Bricolage writers inspired by corporate job market
June 1, 2001
Armed with English degrees, a pair of recent UW graduates parodied their experiences in the corporate world of jobs and work in two humorous short stories that bookend this year's Bricolage magazine.
The annual collection of works by UW staff and student artists, poets and short-story writers features 41 original compositions.
"I've been thrown into the cold water of the corporate world," Jeremy Mackie said Wednesday night after he read his story, "Chanteuse," at the Bricolage release party. "I've always wanted to be that perfect writer, with a life of wine and women and to live in Paris."
Since graduating last year, Mackie instead spent much of his time working in a cubicle for a local public-relations firm. The repetition and boredom of office work inspired his tale, subtitled, How I Learned to Survive the Cubicle Crunch.
"I floated my morals down the drain for two bits a year and all the coffee I can drink," laments Mackie's narrator, whose sanity slips away while battling deadlines and office machines.
A story by Mackie's former classmate, Emily Johnson, opens the journal and satirizes the job-hunting process and the stigma of being fired.
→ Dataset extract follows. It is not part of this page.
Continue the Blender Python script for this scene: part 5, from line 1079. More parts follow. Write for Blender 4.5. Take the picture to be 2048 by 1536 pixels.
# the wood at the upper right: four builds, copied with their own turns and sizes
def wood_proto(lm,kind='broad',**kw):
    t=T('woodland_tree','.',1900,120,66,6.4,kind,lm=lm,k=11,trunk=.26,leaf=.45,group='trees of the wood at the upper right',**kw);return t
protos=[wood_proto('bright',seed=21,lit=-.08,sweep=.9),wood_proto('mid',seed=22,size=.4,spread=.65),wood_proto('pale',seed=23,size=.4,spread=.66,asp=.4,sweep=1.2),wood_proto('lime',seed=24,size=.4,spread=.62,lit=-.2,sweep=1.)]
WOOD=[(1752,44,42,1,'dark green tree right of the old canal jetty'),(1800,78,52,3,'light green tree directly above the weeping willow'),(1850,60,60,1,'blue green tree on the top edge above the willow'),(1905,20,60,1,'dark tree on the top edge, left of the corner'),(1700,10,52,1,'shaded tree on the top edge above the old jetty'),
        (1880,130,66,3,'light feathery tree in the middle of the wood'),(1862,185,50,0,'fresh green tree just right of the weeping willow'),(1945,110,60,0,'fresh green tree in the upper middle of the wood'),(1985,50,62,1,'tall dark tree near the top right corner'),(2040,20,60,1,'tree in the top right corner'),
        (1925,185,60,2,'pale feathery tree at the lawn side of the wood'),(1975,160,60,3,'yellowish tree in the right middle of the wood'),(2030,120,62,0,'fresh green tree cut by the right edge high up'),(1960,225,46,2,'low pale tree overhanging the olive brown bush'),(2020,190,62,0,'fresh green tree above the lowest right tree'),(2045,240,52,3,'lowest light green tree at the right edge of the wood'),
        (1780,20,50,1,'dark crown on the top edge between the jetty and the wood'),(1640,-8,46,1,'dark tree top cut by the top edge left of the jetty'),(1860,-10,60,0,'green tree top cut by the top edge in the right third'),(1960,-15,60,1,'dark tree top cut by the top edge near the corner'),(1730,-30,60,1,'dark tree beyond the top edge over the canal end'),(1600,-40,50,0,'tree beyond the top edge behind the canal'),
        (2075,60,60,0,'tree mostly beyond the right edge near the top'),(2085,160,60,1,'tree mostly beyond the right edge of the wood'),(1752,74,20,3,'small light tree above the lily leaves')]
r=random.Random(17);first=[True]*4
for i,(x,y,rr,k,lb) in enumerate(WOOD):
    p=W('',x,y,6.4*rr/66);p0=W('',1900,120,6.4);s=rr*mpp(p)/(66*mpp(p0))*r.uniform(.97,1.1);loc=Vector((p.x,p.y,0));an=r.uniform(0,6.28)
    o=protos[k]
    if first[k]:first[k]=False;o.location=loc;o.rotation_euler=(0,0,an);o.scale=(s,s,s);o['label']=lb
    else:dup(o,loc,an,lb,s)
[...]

In "Work History," Johnson's character struggles to get hired with a job application containing some three dozen former employers. The protagonist worries that her perspective boss won't be impressed with such a diverse record.
"Maybe that's what they didn't like, that all those other people found a reason to fire me, and they thought they would too," Johnson wrote. The character's application turns into an evaluation of her self-worth, depending on the decision of those judging her long work history.
"For me, the story is one long joke," Johnson said. "It's a critique on how we judge success."
Johnson finished work on her creative-writing degree this week and is currently looking for work before applying to graduate from school in 2003. She said her story reflects her own experience, though she admittedly has held fewer jobs.
Senior Cortney Anne Johnson's summer job working the night shift in a pulp mill inspired her poem, "Lower Columbia Nightlife." Her mind would wander during early mornings because the simple, repetitive nature of the job required little concentration, she said.
She described the world of work as a poignant exchange of her time for a list of goods.
"3:30 to 4:30 is $9.35, is six gallons of gas, is 2.5 watts, is one good movie," she wrote.
Most of the works in Bricolage do not deal with job-related themes, though those works may be the most relevant to the approximately 4,000 students who will walk out of Husky Stadium on June 9 and into the real world.